Jul 212011
 

Here’s an interesting paper on the results of a survey of people’s subjective experience to pornography. The researcher assembled about 70 porn images and asked people to comment on how they responded to the images and what they fantasized about in response to the images. (I participated.)

In an argument loosely based on Mulvey’s concept of the male gaze, it has long been assumed that the subjective experience of pornography involved either the viewer’s sexual domination of the subject, or else the viewer adopting a like surrogate for the same end. In fact, these modes of encountering pornography appear to account for slightly less than one-third of responses to this survey. Even if we look only at responses in which the viewer is present in their narrative of the image, these simple modes account for only 63% of all responses. More surprisingly, from the traditional viewpoint, there is almost no difference in that rate by gender.

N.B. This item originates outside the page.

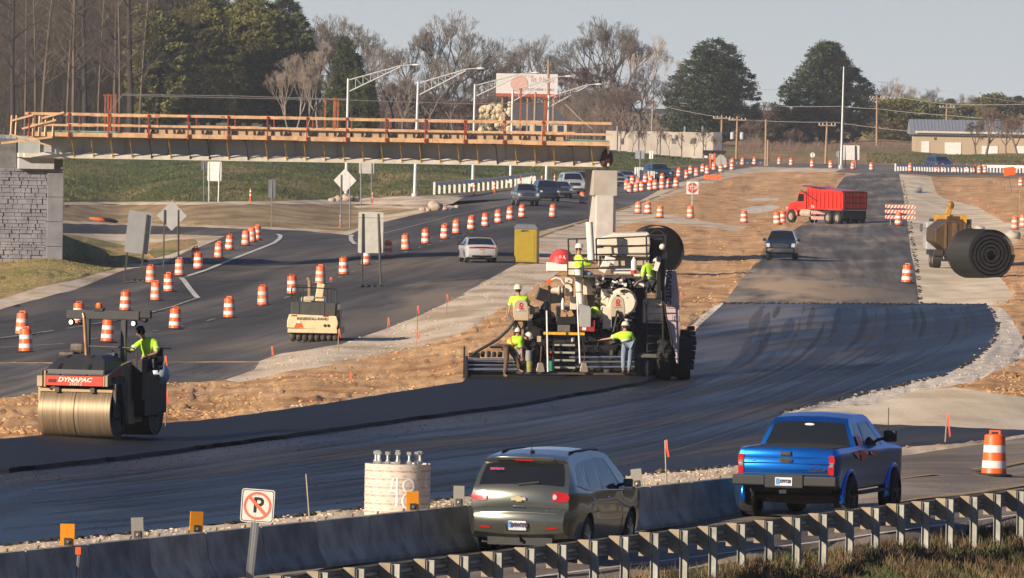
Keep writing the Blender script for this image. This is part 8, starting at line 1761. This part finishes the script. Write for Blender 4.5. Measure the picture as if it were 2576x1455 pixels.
r2('safety_rail', RAILK, lambda b: (b.path([(X(731), .1, Z(780)), (X(731), .1, Z(728)), (X(735), .1, Z(724)), (X(838), .1, Z(727)), (X(843), .1, Z(732)), (X(845), .1, Z(790))], .03, 6), b.path([(X(732), .1, Z(745)), (X(752), .1, Z(746))], .025, 6), b.path([(X(760), .1, Z(727)), (X(760), .1, Z(763))], .02, 6), b.path([(X(820), .1, Z(727)), (X(822), .1, Z(763))], .025, 6)), smooth=60)
r2('safety_rail', RAILK, lambda b: b.path([(X(736), 2.2, Z(765)), (X(736), 2.2, Z(722)), (X(765), 2.2, Z(722))], .03, 6), smooth=60)
r2('exhaust_stack', mat('rust_stack', (.30, .20, .13), .7, var=.3), lambda b: (b.tube((X(768), 2.0, Z(752)), (X(768), 2.0, Z(712)), .085, n=12), b.tube((X(768), 2.0, Z(712)), (X(763), 2.0, Z(701)), .08, n=12)), smooth=50)
r2('seat', CRM, lambda b: (b.box((X(798), 1.0, Z(738)), (.32, .12, .78), (0, R(8), 0)), b.b2(X(788), X(810), .9, 1.4, Z(760), Z(752))), .03); r2('dash', mat('dash_cream', (.5, .45, .3), .6), lambda b: b.prism([(X(752), Z(760)), (X(788), Z(760)), (X(780), Z(748)), (X(758), Z(750))], 1.6, 2.0, 'y'), .03); r2('dash_box', BK, lambda b: (b.b2(X(780), X(795), 1.5, 1.8, Z(762), Z(754)), b.b2(X(742), X(750), 1.8, 2.0, Z(748), Z(740))), .01)
r2('lamp_mast', RAILK, lambda b: b.tube((X(830), .4, Z(765)), (X(830), .4, Z(712)), .012, n=5)); r2('mast_beacon', mat('beacon_orange', (.85, .13, .02), .3), lambda b: b.lathe([(.07, 0), (.08, .05), (.05, .1), (.01, .12)], 12, (X(829), .4, Z(705)))); r2('mast_globe', CHR, lambda b: b.ball((X(829), .4, Z(709)), (.08, .08, .06), 10, 7))
r2('side_dark', BK, lambda b: (b.b2(X(846), X(853), .1, 1.2, .3, Z(780)), b.b2(X(728), X(850), .2, 3.8, .35, .6)), .02)
# ------------------------------------------------------------------ loose ground cover
def inside_(p, pl):
    r_ = False
    for a, b in zip(pl, pl[1:]+pl[:1]):
        if (a[1] > p[1]) != (b[1] > p[1]) and p[0] < (b[0]-a[0])*(p[1]-a[1])/(b[1]-a[1])+a[0]: r_ = not r_
    return r_
def scatter(poly, n, rn, ylo=None):
    x0, x1 = max(-20, min(p[0] for p in poly)), min(2600, max(p[0] for p in poly)); y0, y1 = min(p[1] for p in poly), min(1560, max(p[1] for p in poly)); P = []
    while len(P) < n:
        p = (rn.uniform(x0, x1), rn.uniform(y0, y1))
        if inside_(p, poly): P.append(p)
    z = gz_many(P); out = []
    for (x, y), zz in zip(P, z): d = rayd(x, y); q = CAMP+d*((zz-CH)/d.z); q.z = zz; out.append(q)
    return out
def lumps(name, lab, polys, m, seed, smin, smax, flat=.6, by_scale=True):
    rn = random.Random(seed); b = MB()
    base = []; t = (1+5**.5)/2
    ico = [Vector(v).normalized() for v in ((-1,t,0),(1,t,0),(-1,-t,0),(1,-t,0),(0,-1,t),(0,1,t),(0,-1,-t),(0,1,-t),(t,0,-1),(t,0,1),(-t,0,-1),(-t,0,1))]
    fs = [(0,11,5),(0,5,1),(0,1,7),(0,7,10),(0,10,11),(1,5,9),(5,11,4),(11,10,2),(10,7,6),(7,1,8),(3,9,4),(3,4,2),(3,2,6),(3,6,8),(3,8,9),(4,9,5),(2,4,11),(6,2,10),(8,6,7),(9,8,1)]
    for poly, n in polys:
        for q in scatter(poly, n, rn):
            if noise.noise(Vector((q.x*.25, q.y*.12, seed))) < -.12: continue
            r = smin+(smax-smin)*rn.random()**3.0
            vs = [q+Vector((v.x*r*rn.uniform(.7, 1.3), v.y*r*rn.uniform(.7, 1.3), v.z*r*flat*rn.uniform(.7, 1.3)+r*.15)) for v in ico]; b.add(vs, fs)
    o = b.obj(name, m, fix=False); tag(o, lab, kind='stuff'); o['category'] = 'ground cover'; return o
D1 = [(0,1003),(110,988),(400,966),(570,952),(660,950),(800,925),(970,890),(1110,855),(1240,790),(1400,690),(1540,575),(1740,565),(1880,640),(1860,706),(1800,768),(1740,850),(1690,925),(1190,940),(1160,965),(877,1015),(651,1049),(394,1075),(0,1115)]
CLOD = mat('clod', (.48, .28, .13), .95, var=.5, vs=2.5, bump=.5, bs=10); CLODP = mat('stone_chip', (.58, .48, .36), .9, var=.25, vs=1.2)
DARKC = mat('asphalt_crumb', (.02, .02, .022), .8)
lumps('dirt_clods', 'brown dirt clods strewn over the bare strip between the roads', [(D1, 7500), ([(0,1075),(0,1003),(110,988),(400,1020),(651,1035),(651,1049),(394,1075),(0,1115)], 1800), ([(1650,470),(1950,430),(2110,450),(2060,540),(1930,620),(1880,570),(1640,535)], 1400), ([(2360,450),(2576,470),(2576,560),(2459,521),(2376,500)], 500), ([(2520,640),(2576,600),(2576,780),(2500,765),(2555,745),(2510,691)], 500), ([(2400,975),(2576,925),(2576,1000),(2460,985)], 700)], CLOD, 1, .015, .10)
lumps('stone_chips', 'pale stones scattered along the gravel verges', [([(600,962),(720,935),(970,888),(1110,855),(1240,790),(1400,690),(1349,663),(1231,702),(1054,795),(857,867),(653,909)], 2500), ([(651,1049),(877,1015),(1044,988),(1164,969),(1160,955),(1040,972),(870,1000),(640,1036)], 900),
    ([(1700,870),(1737,822),(1822,760),(1800,740),(1720,770),(1690,830)], 700), ([(2480,768),(2545,800),(2576,860),(2576,930),(2300,985),(1958,1038),(2393,934),(2506,839)], 600), (RG[19][2] if False else [(0,1372),(508,1323),(1084,1260),(1620,1193),(2252,1128),(2252,1150),(1850,1215),(1084,1290),(508,1350),(0,1400)], 2600), ([(150,509),(560,508),(900,500),(1090,492),(1180,492),(1000,515),(560,516)], 300)], CLODP, 2, .010, .055)
lumps('asphalt_crumbs', 'black crumbs and grit loose on the fresh asphalt', [([(0,1195),(334,1158),(944,1075),(1294,1028),(1620,972),(1700,985),(1300,1060),(944,1110),(334,1190),(0,1225)], 2600), ([(0,1200),(1700,960),(2400,800),(2480,880),(2100,1000),(1800,1170),(0,1370)], 900)], DARKC, 3, .006, .035)
lumps('asphalt_edge', 'ragged dark crumbled edge of the new asphalt', [([(1958,1037),(2158,992),(2393,936),(2476,885),(2506,839),(2506,812),(2489,772),(2496,772),(2514,812),(2512,843),(2482,889),(2398,941),(2160,998),(1960,1042)], 700), ([(0,1371),(508,1322),(1084,1259),(1620,1192),(1847,1172),(2252,1127),(2252,1131),(1847,1177),(1620,1197),(1084,1264),(508,1327),(0,1376)], 900), ([(2262,438),(2272,486),(2284,571),(2302,678),(2310,763),(2322,763),(2314,690),(2296,580),(2282,486),(2268,438)], 900), ([(1822,762),(2480,765),(2480,768),(1822,766)], 500)], DARKC, 4, .02, .10)
# grass blades on the near verge and mounds
def blades(name, lab, polys, m, seed, h0, h1, wd, lean=.5, clump=.3):
    rn = random.Random(seed); b = MB()
    for poly, n in polys:
        for q in scatter(poly, n, rn):
            dn = noise.noise(Vector((q.x*1.1, q.y*.5, seed)))
            if dn < -clump: continue
            for _ in range(4):
                p = q+Vector((rn.gauss(0, .07), rn.gauss(0, .12), -.02)); h = rn.uniform(h0, h1)*(1+dn); a = rn.uniform(0, 6.28); d = Vector((math.cos(a), math.sin(a), 0)); l_ = lean*rn.random()*h
                m1 = p+Vector((0, 0, h*.55))+d*l_*.35; e = p+Vector((0, 0, h))+d*l_; s_ = Vector((rn.uniform(.6, 1), rn.uniform(-.6, .6), 0)).normalized()*wd
                b.add([p-s_, p+s_, m1+s_*.7, m1-s_*.7, e], [(0, 1, 2, 3), (3, 2, 4)])
    o = b.obj(name, m, fix=False); tag(o, lab, kind='stuff'); o['category'] = 'grass'; return o
VG = [(2600,1322),(2576,1326),(2225,1372),(2091,1392),(1934,1410),(1600,1458),(1300,1500),(1300,1560),(2600,1560)]
BL1 = mat('straw_blade', (.20, .14, .065), .8, var=.4, vs=1.5); BL2 = mat('green_blade', (.065, .085, .022), .75, var=.45, vs=1.2); BL3 = mat('brown_blade', (.085, .052, .028), .85, var=.4, vs=1.2)
blades('dry_grass', 'straw coloured grass stalks under the near guardrail', [(VG, 1700)], BL1, 5, .08, .28, .007, .8)
blades('green_grass', 'green weeds low on the bank below the near guardrail', [(VG, 5200)], BL2, 6, .05, .16, .012, .9, .1)
blades('brown_weeds', 'brown dead weeds on the bank below the near guardrail', [(VG, 3800)], BL3, 7, .06, .22, .010, .9, .15)
blades('mound_grass', 'short dry turf on the mound before the stone wall', [([(0,610),(130,642),(376,652),(314,667),(100,720),(0,750)], 5000)], mat('turf_blade', (.26, .22, .09), .85, var=.4, vs=.8), 8, .03, .09, .012, .8, .5)
blades('bank_turf', 'green and tan turf on the bank behind the bridge', [([(150,400),(1580,430),(1400,458),(1200,476),(1090,490),(830,500),(560,505),(150,506)], 9000), ([(2180,385),(2600,395),(2600,418),(2180,412)], 2500), ([(1540,385),(1850,408),(1700,418),(1500,443)], 1500)], mat('bank_blade', (.075, .085, .028), .85, var=.6, vs=.08), 9, .10, .30, .03, .8, .5)

# ------------------------------------------------------------------ land beyond the frame: unseen dark ground and hills, added to darken reflections
b = MB(); N_ = 24
b.add([(-30000+60000*i/N_, -20000+80000*j/N_, -9.0) for j in range(N_+1) for i in range(N_+1)], [(j*(N_+1)+i, j*(N_+1)+i+1, (j+1)*(N_+1)+i+1, (j+1)*(N_+1)+i) for j in range(N_) for i in range(N_)])
tag(b.obj('ground', M_reflect_land, fix=False), kind='structure')
b = MB(); rn = random.Random(77)
def hill(P, h, wd):
    for (x0, y0), (x1, y1) in zip(P[:-1], P[1:]):
        d = Vector((x1-x0, y1-y0)).normalized(); nx, ny = -d.y*wd, d.x*wd
        b.add([(x0-nx, y0-ny, -9.2), (x1-nx, y1-ny, -9.2), (x1, y1, h), (x0, y0, h), (x0+nx, y0+ny, -9.2), (x1+nx, y1+ny, -9.2)], [(0, 1, 2, 3), (3, 2, 5, 4)])
hill([(70, -500), (85, 100), (120, 400), (240, 900), (420, 1500)], 24, 30); hill([(-90, -500), (-110, 100), (-150, 400), (-260, 900)], 4, 38)
tag(b.obj('reflection_hills', M_reflect_land, fix=False), kind='structure')
# ------------------------------------------------------------------ haze: one box of even pale air
b = MB(); b.b2(-1500, 1500, -60, 3600, -10.5, 62); hz = b.obj('haze', MC['wire']); hz.data.materials.clear()
hm = bpy.data.materials.new('haze_air'); hm.use_nodes = True; t = hm.node_tree; t.nodes.clear(); ov_ = t.nodes.new('ShaderNodeOutputMaterial'); pvv = t.nodes.new('ShaderNodeVolumePrincipled')
pvv.inputs['Density'].default_value = .00007; pvv.inputs['Color'].default_value = (.80, .88, 1.0, 1); pvv.inputs['Anisotropy'].default_value = .0
t.links.new(pvv.outputs[0], ov_.inputs['Volume']); hz.data.materials.append(hm); tag(hz, kind='stuff'); hz['label'] = 'pale thin air over the whole valley'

The takeaway is that, instead of a simple “male gaze”, people had a highly complicated and variable way of relating to images. Sometimes they are omniscient observers, sometimes they insert themselves into the image, sometimes they take the position of one of the people in the image. People spun elaborate scenarios about the action and experiences of the people in the image, based on the tiniest of cues in the image or the absence of details.

This suggests that people don’t take the pornographic image “straight”: they add a huge amount to the experience from their own imaginations and memories. When we read text, we complete the experience with our own minds, but it may be that we do when we see images, and that no two people see precisely the same image. People have active imaginations (not only sexual) and we cannot attribute the content of their fantasies solely to their media intake.

Anti-porn theorists generally posit that pornographic images encourage or foster imitative behaviour in the viewer, but this study suggests that it’s a lot more complicated. The viewer may select a woman who is injured or bound in order to fantasize about rescuing or healing her.

Another interesting point is the difference between putting a fantasy character in a “peril” situation, in which something bad is threatening but hasn’t happened yet and from which they could be saved, and outright violence or snuff scenarios.

This might have something to do with the hurt/comfort trope in slash fanfiction, in which one character in the story is physically or mentally injured and the other heals or tends to the first, creating an opportunity for physical/emotional intimacy. (Of course, this could also be read as an opportunity to indulge in latent sadism, displaced onto another character.) In the film of The Sheik, the Valentino character starts out masterfully masculine, but the emotional climax of the film comes when he is injured and prostrate before his female love interest.

This ties into Freud’s essay “A Child is Being Beaten”, which talks about the mobility of the fantasizer’s point of view in flagellation fantasy, and Anna Freud’s essay on fantasies in which they are constantly re-edited by the fantasizer. (More on this later.)